March 11, 2017 by David K. Sutton
Don’t Force ‘Sanctuary Cities’ To Do Fed’s Job
Conservative commentators characterize sanctuary cities as legal apostates, but the principles in practice in sanctuary cities share little with that description. It’s the latest example of the Right’s inability to parse the weeds of reality, seeking to find comforting answers attuned to black and white and good vs. evil.
The word “sanctuary” means a place of refuge and protection, possibly from the law, but also from persecution. Contrary to the idle talk on Fox News, so-called sanctuary cities do not offer a safe-haven to undocumented immigrants who break the law. Beyond basic human compassion and decency, cities adopt sanctuary policies because it is a pragmatic approach to community policing and safety. It’s about how to most effectively enforce laws with limited resources while maintaining healthy relationships with the communities they serve. That’s why we should not force police departments to enforce immigration laws. These are federal laws, it’s the federal government’s job to enforce them.
We have clear legal jurisdictions in the United States. It is the job of Immigration and Customs Enforcement (ICE) to enforce federal immigration laws, while it is the job of police departments to enforce local and state laws.

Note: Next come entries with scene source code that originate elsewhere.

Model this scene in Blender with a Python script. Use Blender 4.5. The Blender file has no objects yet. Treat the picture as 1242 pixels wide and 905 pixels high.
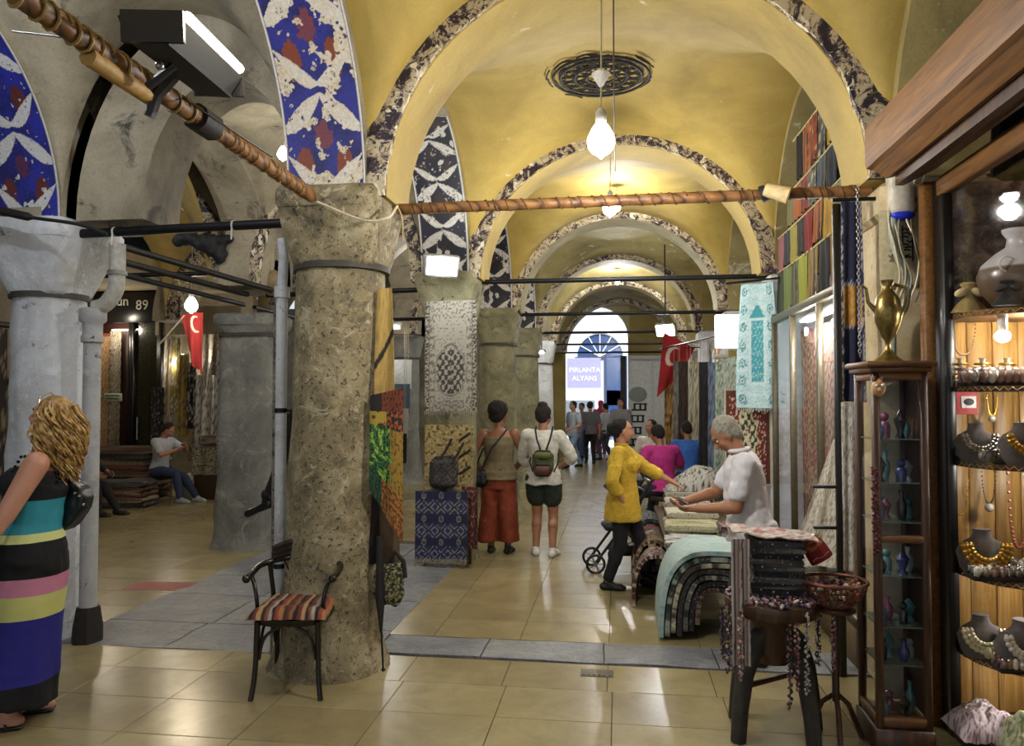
import bpy, math, random
from math import pi, sin, cos, tan, sqrt, atan2, radians as R
from mathutils import Vector, Matrix, noise, Euler
V = Vector
C = bpy.context.scene.collection
S = bpy.context.scene
# ---------------------------------------------------------------- camera, sky, light, exposure
CAMZ = 1.7
FPX = 938.0
cam = bpy.data.objects.new('camera', bpy.data.cameras.new('camera'))
C.objects.link(cam); S.camera = cam
cam.location = (0, 0, CAMZ)
cam.rotation_euler = (R(91.8), 0, R(7.8))
cam.data.sensor_width = 36; cam.data.lens = 36 * FPX / 1242
cam.data.clip_start = .05; cam.data.clip_end = 300
wd = bpy.data.worlds.new('world'); S.world = wd; wd.use_nodes = True
bgn = wd.node_tree.nodes['Background']
bgn.inputs[0].default_value = (.80, .88, 1.0, 1); bgn.inputs[1].default_value = 0.6
S.view_settings.view_transform = 'Standard'; S.view_settings.look = 'None'
S.view_settings.exposure = 0.55; S.view_settings.gamma = 1.0
sun = bpy.data.objects.new('sun', bpy.data.lights.new('sun', 'SUN')); C.objects.link(sun)
sun.data.energy = 7; sun.data.angle = R(2); sun.rotation_euler = (R(38), 0, R(12))
sun.data.color = (1, .97, .92)
_RM = cam.rotation_euler.to_matrix()
def ray(px, py):
    d = V(((px - 621) / FPX, (452.5 - py) / FPX, -1)); return _RM @ d
def atY(px, py, Y):
    d = ray(px, py); k = Y / d.y; return V((d.x * k, Y, CAMZ + d.z * k))
def atX(px, py, X):
    d = ray(px, py); k = X / d.x; return V((X, d.y * k, CAMZ + d.z * k))
def atZ(px, py, Z=0.0):
    d = ray(px, py); k = (Z - CAMZ) / d.z; return V((d.x * k, d.y * k, Z))
def lamp(name, loc, e, col=(1, .96, .9), size=.05):
    l = bpy.data.lights.new(name, 'POINT'); l.energy = e; l.color = col; l.shadow_soft_size = size
    o = bpy.data.objects.new(name, l); C.objects.link(o); o.location = loc; return o
# ---------------------------------------------------------------- material helpers
def hexc(h):
    h = h.lstrip('#'); r = [int(h[i:i+2], 16) / 255 for i in (0, 2, 4)]
    return tuple((x / 12.92 if x <= .04045 else ((x + .055) / 1.055) ** 2.4) for x in r)
def c4(h): return (*hexc(h), 1) if isinstance(h, str) else (*h[:3], 1)
class N:
    def __init__(s, name):
        s.m = bpy.data.materials.new(name); s.m.use_nodes = True
        s.t = s.m.node_tree; s.b = s.t.nodes['Principled BSDF']; s.co = None
    def n(s, ty, **kw):
        x = s.t.nodes.new(ty)
        for k, v in kw.items(): setattr(x, k, v)
        return x
    def l(s, a, b): s.t.links.new(a, b)
    def coord(s, kind='Object'):
        if s.co is None: s.co = s.n('ShaderNodeTexCoord')
        return s.co.outputs[kind]
    def pos(s):
        return s.n('ShaderNodeNewGeometry').outputs['Position']
    def mapping(s, src, scale=(1, 1, 1), rot=(0, 0, 0)):
        m = s.n('ShaderNodeMapping'); s.l(src, m.inputs[0]); m.inputs['Scale'].default_value = scale
        m.inputs['Rotation'].default_value = rot; return m.outputs[0]
    def noise(s, src, scale=5, detail=5, rough=.6, dist=0):
        x = s.n('ShaderNodeTexNoise'); s.l(src, x.inputs['Vector']); x.inputs['Scale'].default_value = scale
        x.inputs['Detail'].default_value = detail; x.inputs['Roughness'].default_value = rough
        x.inputs['Distortion'].default_value = dist; return x.outputs['Fac']
    def ramp(s, fac, stops, const=False):
        r = s.n('ShaderNodeValToRGB'); s.l(fac, r.inputs[0]); e = r.color_ramp.elements
        if const: r.color_ramp.interpolation = 'CONSTANT'
        while len(e) < len(stops): e.new(.5)
        for i, (p, c) in enumerate(stops): e[i].position = p; e[i].color = c4(c)
        return r.outputs[0]
    def mix(s, fac, a, b):
        x = s.n('ShaderNodeMix', data_type='RGBA')
        for v, k in ((fac, 0), (a, 6), (b, 7)):
            if isinstance(v, (int, float)): x.inputs[k].default_value = v
            elif isinstance(v, (str, tuple)): x.inputs[k].default_value = c4(v)
            else: s.l(v, x.inputs[k])
        return x.outputs[2]
    def step(s, fac, a, b):
        return s.ramp(fac, [(a, (0, 0, 0)), (b, (1, 1, 1))])
    def bump(s, h, dist=.01, st=.6):
        x = s.n('ShaderNodeBump'); s.l(h, x.inputs['Height']); x.inputs['Distance'].default_value = dist
        x.inputs['Strength'].default_value = st; s.l(x.outputs[0], s.b.inputs['Normal'])
    def col(s, c):
        if isinstance(c, (str, tuple)): s.b.inputs['Base Color'].default_value = c4(c)
        else: s.l(c, s.b.inputs['Base Color'])
    def set(s, rough=.6, metal=0, **kw):
        s.b.inputs['Roughness'].default_value = rough; s.b.inputs['Metallic'].default_value = metal
        for k, v in kw.items(): s.b.inputs[k].default_value = v
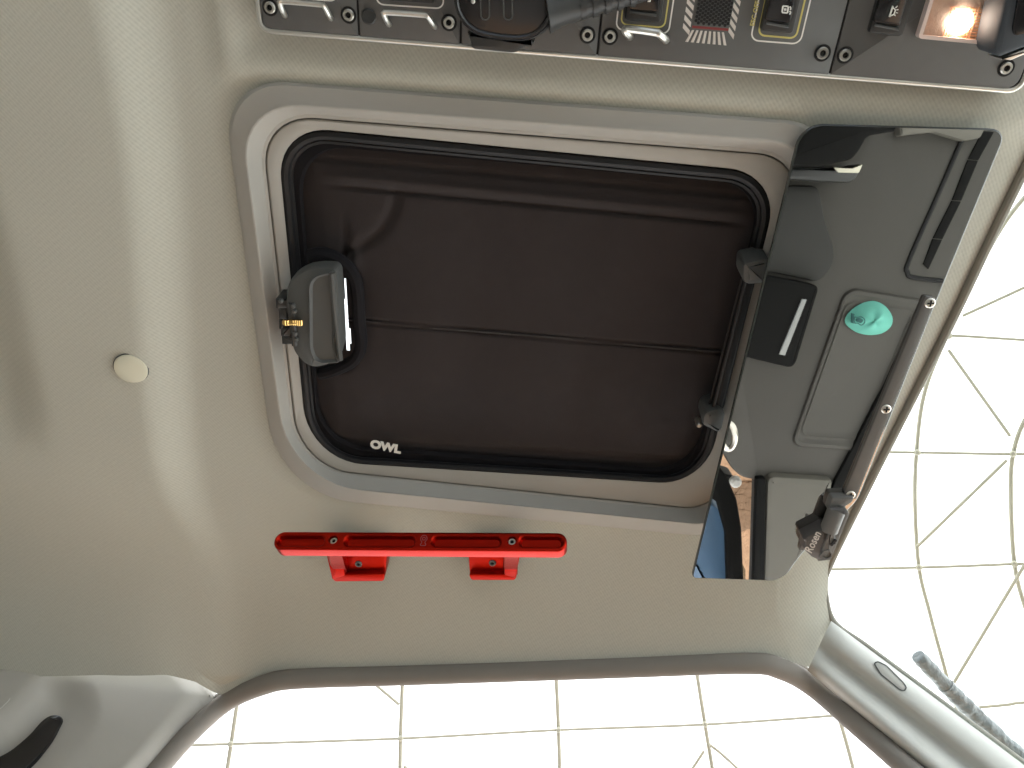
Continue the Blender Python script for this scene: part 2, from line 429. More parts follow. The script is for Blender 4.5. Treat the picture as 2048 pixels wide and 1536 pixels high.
# front pillar trim: strip between windscreen edge and door seal
def strip(lines, m, name, parent):
    return mk(name, *loft(lines, False), m, parent, sharp=60)
fp = thing('pillar_trim', lerp(P0, Q1, .5), 'pale plastic windscreen pillar cover with an outlined oval tag', 'pillar trim')
A = lambda t: lerp(P0, P1, t) + V((-.001, 0, 0))
B = lambda t: lerp(Q0, Q1, t) + V((0, 0, .002))
pr = [(0, -.002), (.04, .004), (.14, .011), (.28, .0135), (.40, .012), (.50, .003), (.56, -.0005), (.62, .001), (.70, .006), (.78, .010), (.86, .0115), (.93, .009), (.99, .001), (1.04, -.010)]
lines = []
for a, off in pr:
    l_ = []
    for k in range(40):
        t = -.012 + k / 39 * 2.6
        p = lerp(A(t), B(t), a); nv = (-p).normalized()
        rnd = 1.0 if k > 3 else (.2, .75, .95, 1)[k]
        l_.append(p + nv * (off * rnd + .006))
    lines.append(l_)
mk('cover', *loft(lines, False), PILLAR, fp, sharp=70)
tgp = [(1749, 1327), (1756, 1324), (1772, 1332), (1806, 1366), (1812, 1375), (1808, 1381), (1800, 1379), (1762, 1348)]
def on_pillar(x, y):
    # tag sits on the broad outer face
    a0, a1, b0 = lerp(A(0), B(0), .20) , lerp(A(1), B(1), .20), lerp(A(.5), B(.5), .34)
    for q in (a0, a1, b0): pass
    q = [v_ + (-v_).normalized() * .0195 for v_ in (a0, a1, b0)]
    n_ = (q[1] - q[0]).cross(q[2] - q[0]).normalized(); return atp(x, y, q[0], n_), n_
ring = [on_pillar(x, y)[0] for x, y in rpoly(tgp, 2.5, 2)]; nn = on_pillar(1780, 1350)[1]
if nn.dot(ring[0]) > 0: nn = -nn
mk('outlined_tag', *solid(ring, .003, .0008, nn), PILLAR, fp)
mk('tag_outline', *rim(inset(ring, -.0011, nn), .0013, .0004, nn), BLKG, fp)

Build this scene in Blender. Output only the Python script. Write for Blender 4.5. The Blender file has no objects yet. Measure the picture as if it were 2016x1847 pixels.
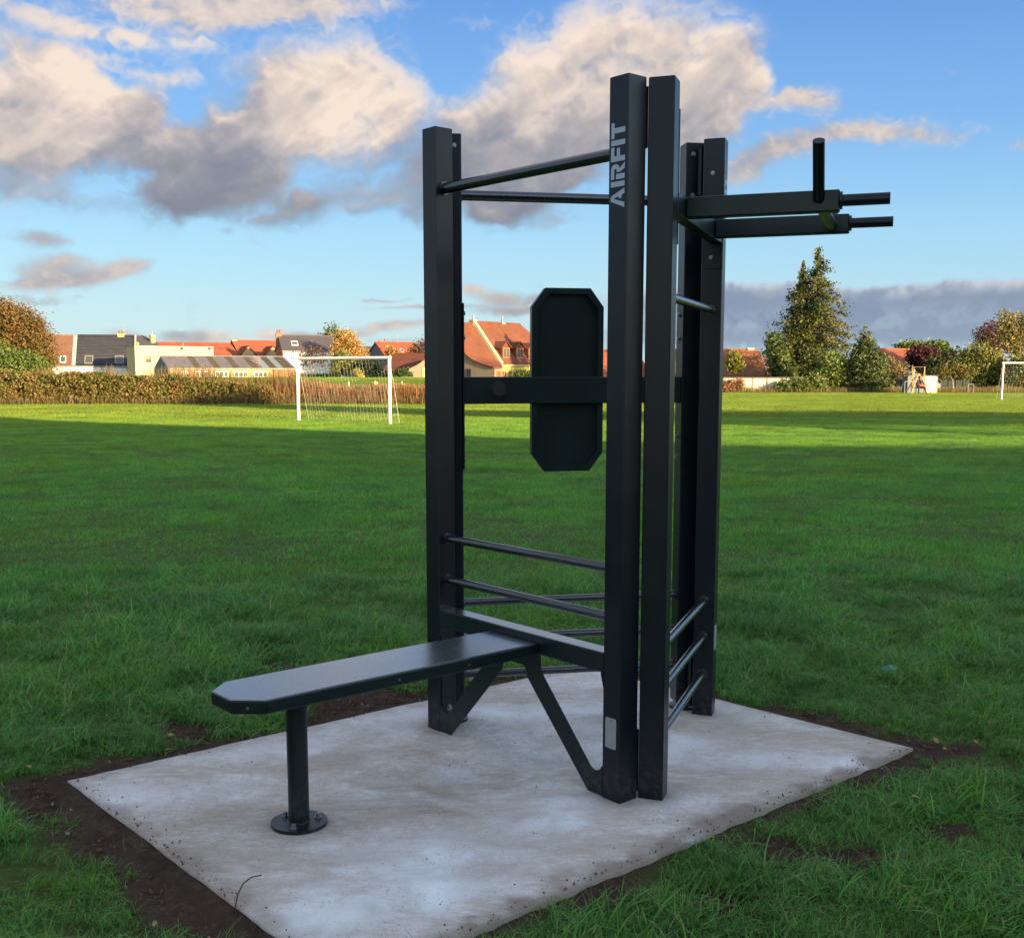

To ask local police to enforce federal immigration laws is to ask them to betray the trust of the local community.
Undocumented immigrants are less likely to report a crime if they believe it makes them a target for deportation. Even documented immigrants might feel the same, in particular if they have undocumented relatives. Requiring local police to enforce immigration laws makes our streets less safe because of the fear it instills in the community and because it diverts attention away from more serious crimes.
To do their jobs effectively, police need the cooperation of the local population, including people who lack proper documentation. Police officers enforce local and state laws, and they arrest people suspected of breaking these laws regardless of immigration status. If an undocumented immigrant assists the police by reporting a crime, or if they are otherwise going about their daily life abiding by local and state laws, they should not face police harassment over immigration status. This is a burden large-city police departments do not ask for, because they know it’s antithetical to building trust between police officers and immigrant communities.
Contrary to the words of conservative pundits, sanctuary cities do not shield undocumented immigrants from the law. If local police arrest an undocumented immigrant for a crime, and if ICE produces a warrant, in most cases the suspect is turned over to federal officials.
Why would we want it any other way? The practice of sanctuary cities complements checks and balances and delegation of power, a notion for which the Framers shared a few words. The Tenth (“state’s rights”) Amendment reads, “The powers not delegated to the United States by the Constitution, nor prohibited by it to the States, are reserved to the States respectively, or to the people.” The federal government has no authority to compel local officials to do their immigration enforcement bidding. Sanctuary cities are a check against the overreach of a powerful federal government, an objective conservatives should laud.